Friday, July 12, 2019

Does the "I" have to imply Logos ?



The most momentous circumstances for which my subjective experience great potential is through the language of the socius, and the unconscious, as well through the symbolic order.  Though I look forward I must only look inward to see everyone, in that collective of symbols that pervades me to what feels like my core.  There seems to be something swirling like a galaxy within me, with a grammar, though seemingly without a center.  The closer I get to the experience of such a core more dense it becomes, the more murky, and it escapes every time it is approached.  This makes me wonder who the “I” (id or ego) is who is focusing on this linguistic quiz.  Is it the Greek idea or eidos, idol or ideology, something in oneself which one worships or an idea, or set of ideas, which one adheres to incessantly?
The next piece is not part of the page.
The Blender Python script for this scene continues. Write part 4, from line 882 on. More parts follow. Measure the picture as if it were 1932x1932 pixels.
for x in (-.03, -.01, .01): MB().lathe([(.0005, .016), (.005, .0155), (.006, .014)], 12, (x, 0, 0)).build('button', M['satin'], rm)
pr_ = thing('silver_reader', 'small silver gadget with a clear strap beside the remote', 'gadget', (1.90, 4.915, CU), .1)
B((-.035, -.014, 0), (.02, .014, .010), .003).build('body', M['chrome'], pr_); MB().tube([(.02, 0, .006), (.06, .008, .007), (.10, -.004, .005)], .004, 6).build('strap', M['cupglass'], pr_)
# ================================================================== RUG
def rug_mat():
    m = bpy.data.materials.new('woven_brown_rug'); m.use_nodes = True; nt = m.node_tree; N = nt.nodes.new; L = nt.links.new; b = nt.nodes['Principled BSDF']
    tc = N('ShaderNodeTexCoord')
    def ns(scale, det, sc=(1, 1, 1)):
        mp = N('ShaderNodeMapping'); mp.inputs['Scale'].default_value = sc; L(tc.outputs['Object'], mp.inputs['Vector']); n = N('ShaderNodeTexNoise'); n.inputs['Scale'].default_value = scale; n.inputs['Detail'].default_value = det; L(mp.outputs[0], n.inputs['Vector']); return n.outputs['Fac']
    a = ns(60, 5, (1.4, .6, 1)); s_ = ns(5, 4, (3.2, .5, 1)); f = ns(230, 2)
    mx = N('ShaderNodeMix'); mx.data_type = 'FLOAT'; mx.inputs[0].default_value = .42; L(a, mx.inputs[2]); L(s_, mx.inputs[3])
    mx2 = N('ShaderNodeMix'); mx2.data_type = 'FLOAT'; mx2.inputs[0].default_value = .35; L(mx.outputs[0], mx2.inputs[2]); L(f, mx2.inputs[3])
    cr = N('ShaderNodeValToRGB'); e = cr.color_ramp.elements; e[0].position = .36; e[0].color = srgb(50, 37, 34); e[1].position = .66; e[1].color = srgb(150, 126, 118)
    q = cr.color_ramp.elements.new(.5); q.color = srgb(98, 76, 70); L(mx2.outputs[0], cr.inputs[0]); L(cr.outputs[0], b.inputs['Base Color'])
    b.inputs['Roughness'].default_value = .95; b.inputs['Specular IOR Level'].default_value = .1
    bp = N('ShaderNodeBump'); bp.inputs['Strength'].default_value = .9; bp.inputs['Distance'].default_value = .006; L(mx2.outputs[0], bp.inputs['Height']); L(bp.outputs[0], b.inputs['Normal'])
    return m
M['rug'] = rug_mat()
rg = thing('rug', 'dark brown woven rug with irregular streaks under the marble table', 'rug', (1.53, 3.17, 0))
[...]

How wonderful it would be to have the originary grammar from whence these notions come from, or the reasons why I think I have an “I.”  Is this “I” a pack of wolves, as Gilles Deleuze and Felix Guattari would suggest, or is it the “I” a board member peaking out a narrowly opened door to pass the “I” message along to those awaiting an answer, as Daniel Dennett suggests? Thus the etiology of the “I” within us; could it be rooted in something universal or the universe itself?  Is there a transpersonal, yet does the universe itself have consciousness.  There is a grammar, math of complexity, for the universe; does this imply there is order, in seeming chaos? Social insects communicate; is this the nature of it all, of the Other as distinct from me, or including me?  Must I follow Simone Weil in understanding? “We must leave on one side the beliefs which fill up voids and sweeten what is bitter. The belief in immortality. The belief in the utility of sin: etiam peccata. The belief in the providential ordering of events—in short the ‘consolations’ which are ordinarily sought in religion.” I certainly am not looking for something mystical here, just an explanation for the etiology of the subjective experience which seems so illusory.